Just as a note to self, these are the causes and mechanisms of action of these causes for some of the goals I have set.
The cause of enlightenment is a whole-hearted, fundamental, experience-inspired change in the mind's perception that the mental food that it has been feeding on is not worth the effort, and that when it stops hungering, there is a permanent happiness beyond space and time. The mechanism of action is a continuous mindfulness, regular evaluation of stress and its causes, and the letting go of these causes, thus leading to deeper samadhi.
The cause of wealth is the ownership of short-term under-appreciated assets. You can acquire these assets by buying them or by creating a business. Businesses are as valuable as the delta between the customer value you provide and the next best alternative, multiplied by the number of customers. The mechanism of action depends on the stage of the business, but the essence of it is the initial creation of the product and service to fit the market needs, and subsequent broadening and deepening of that product and service with minimal loss of individual value offering.
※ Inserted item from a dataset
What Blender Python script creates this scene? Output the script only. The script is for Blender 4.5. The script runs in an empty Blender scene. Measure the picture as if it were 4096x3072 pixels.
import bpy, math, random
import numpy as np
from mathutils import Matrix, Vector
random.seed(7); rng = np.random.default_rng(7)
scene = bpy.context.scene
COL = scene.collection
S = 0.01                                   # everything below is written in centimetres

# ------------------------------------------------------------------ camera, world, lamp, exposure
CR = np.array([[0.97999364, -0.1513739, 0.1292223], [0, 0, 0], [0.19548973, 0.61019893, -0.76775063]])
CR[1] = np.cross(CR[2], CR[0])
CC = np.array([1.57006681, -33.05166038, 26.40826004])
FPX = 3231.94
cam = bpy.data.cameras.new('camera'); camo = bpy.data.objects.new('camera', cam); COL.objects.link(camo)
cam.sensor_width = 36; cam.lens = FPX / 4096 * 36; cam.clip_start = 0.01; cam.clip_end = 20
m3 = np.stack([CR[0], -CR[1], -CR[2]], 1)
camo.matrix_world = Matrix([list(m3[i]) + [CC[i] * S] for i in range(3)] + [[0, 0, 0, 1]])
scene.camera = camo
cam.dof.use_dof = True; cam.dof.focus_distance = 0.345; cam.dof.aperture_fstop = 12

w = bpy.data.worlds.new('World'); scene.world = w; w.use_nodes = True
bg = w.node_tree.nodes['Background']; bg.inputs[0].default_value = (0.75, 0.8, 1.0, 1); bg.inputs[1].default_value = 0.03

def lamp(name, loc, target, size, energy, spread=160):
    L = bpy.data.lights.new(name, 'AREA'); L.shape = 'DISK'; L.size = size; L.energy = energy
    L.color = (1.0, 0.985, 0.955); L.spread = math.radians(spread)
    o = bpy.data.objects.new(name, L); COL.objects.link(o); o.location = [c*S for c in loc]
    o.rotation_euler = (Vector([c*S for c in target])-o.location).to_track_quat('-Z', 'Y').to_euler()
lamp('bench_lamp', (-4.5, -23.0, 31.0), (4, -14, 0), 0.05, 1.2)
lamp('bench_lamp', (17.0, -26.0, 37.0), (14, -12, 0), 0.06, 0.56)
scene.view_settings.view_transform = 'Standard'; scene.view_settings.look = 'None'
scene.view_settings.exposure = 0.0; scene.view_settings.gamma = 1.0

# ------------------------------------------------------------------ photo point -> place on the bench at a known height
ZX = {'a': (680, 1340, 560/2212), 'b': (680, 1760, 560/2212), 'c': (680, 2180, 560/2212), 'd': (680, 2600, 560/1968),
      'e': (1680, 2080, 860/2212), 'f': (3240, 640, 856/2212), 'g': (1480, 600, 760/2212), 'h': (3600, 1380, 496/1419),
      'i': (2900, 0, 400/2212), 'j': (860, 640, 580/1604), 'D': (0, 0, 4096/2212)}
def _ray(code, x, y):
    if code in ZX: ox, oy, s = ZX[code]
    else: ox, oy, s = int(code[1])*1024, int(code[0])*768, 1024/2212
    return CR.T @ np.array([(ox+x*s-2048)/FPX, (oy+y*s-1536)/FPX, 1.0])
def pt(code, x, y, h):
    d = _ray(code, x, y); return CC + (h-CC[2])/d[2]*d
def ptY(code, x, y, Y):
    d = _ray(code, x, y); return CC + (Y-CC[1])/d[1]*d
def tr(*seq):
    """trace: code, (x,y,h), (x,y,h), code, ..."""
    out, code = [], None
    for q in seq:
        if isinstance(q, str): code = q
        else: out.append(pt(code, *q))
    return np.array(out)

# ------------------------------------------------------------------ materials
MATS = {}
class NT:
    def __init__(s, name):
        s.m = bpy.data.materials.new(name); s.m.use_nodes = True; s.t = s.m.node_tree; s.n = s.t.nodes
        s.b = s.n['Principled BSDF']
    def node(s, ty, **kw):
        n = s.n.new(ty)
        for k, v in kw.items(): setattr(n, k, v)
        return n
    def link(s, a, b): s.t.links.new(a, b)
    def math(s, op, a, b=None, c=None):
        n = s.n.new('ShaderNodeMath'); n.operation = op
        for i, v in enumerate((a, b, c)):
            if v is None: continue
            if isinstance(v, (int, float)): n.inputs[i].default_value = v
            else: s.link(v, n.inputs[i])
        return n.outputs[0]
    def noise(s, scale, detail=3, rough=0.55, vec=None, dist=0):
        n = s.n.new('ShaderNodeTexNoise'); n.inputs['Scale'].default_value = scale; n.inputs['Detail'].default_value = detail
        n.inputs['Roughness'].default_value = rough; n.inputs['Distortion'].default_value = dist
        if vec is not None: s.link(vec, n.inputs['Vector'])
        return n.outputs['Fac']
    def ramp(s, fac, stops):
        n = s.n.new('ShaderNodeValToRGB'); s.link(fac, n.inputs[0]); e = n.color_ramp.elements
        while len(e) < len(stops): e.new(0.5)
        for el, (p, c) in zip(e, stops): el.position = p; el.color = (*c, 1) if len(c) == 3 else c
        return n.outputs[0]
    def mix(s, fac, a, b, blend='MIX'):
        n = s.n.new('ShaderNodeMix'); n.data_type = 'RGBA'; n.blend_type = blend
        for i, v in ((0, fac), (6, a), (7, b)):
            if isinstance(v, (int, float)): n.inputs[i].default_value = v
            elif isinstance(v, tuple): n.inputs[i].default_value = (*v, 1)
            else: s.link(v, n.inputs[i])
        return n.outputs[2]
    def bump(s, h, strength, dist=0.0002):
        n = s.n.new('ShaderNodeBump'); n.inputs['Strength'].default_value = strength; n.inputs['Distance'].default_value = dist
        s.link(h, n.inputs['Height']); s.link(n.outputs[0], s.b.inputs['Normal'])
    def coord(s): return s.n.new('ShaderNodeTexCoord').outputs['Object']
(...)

The cause of hypertrophy is caloric surplus, mechanical tension and sufficient rest. The mechanism of action for me now is eating 3 full meals + a snack, sleeping 8 hours, doing 3 sets of workouts per week close to failure, with an emphasis on muscle-mind connection and tension under stretch.
The cause of endurance and speed in triathlons is gradual improvement of aerobic endurance, muscular endurance, lactate threshold and energy efficiency of my techniques. My bottlenecks are currently my aerobic base as my lower body muscular endurance. The crux is to do longer zone 2 exercises, as well as interval trainings.